____ Data segment

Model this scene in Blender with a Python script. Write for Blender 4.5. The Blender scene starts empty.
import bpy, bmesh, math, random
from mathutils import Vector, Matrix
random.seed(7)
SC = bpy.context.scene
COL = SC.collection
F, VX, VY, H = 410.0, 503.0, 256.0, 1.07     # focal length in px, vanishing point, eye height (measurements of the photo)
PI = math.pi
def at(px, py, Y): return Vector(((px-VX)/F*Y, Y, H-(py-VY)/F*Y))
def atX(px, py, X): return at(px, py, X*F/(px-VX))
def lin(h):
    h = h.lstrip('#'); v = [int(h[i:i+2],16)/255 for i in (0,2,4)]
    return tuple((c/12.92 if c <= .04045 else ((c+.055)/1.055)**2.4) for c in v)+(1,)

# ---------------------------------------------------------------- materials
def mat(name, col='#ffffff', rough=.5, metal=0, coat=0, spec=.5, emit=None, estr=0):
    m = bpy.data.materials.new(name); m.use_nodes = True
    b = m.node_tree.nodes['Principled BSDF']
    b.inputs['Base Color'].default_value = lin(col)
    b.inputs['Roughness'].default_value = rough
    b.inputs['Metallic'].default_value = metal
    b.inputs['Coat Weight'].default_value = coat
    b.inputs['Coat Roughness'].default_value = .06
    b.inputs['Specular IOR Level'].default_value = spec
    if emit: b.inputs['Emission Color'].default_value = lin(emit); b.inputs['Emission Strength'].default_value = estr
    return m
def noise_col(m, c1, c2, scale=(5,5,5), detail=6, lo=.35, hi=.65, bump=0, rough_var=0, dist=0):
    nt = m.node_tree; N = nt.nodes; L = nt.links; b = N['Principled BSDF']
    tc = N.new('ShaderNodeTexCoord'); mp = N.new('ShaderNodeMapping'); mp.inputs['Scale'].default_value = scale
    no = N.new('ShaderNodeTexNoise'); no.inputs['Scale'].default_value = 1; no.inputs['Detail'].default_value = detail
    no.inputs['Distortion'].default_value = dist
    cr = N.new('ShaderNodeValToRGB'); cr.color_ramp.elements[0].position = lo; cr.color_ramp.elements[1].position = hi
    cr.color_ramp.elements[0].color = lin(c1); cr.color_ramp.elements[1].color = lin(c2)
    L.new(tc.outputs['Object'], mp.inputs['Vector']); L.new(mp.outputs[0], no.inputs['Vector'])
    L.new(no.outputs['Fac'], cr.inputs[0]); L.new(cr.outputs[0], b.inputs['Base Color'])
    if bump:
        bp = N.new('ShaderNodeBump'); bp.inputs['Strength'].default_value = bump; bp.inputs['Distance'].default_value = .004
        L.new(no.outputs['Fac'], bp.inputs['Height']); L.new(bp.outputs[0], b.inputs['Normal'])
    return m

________

Written exercise: Take each line of the material that contains the word "scene" and list it.

The response:
Model this scene in Blender with a Python script. Write for Blender 4.5. The Blender scene starts empty.
SC = bpy.context.scene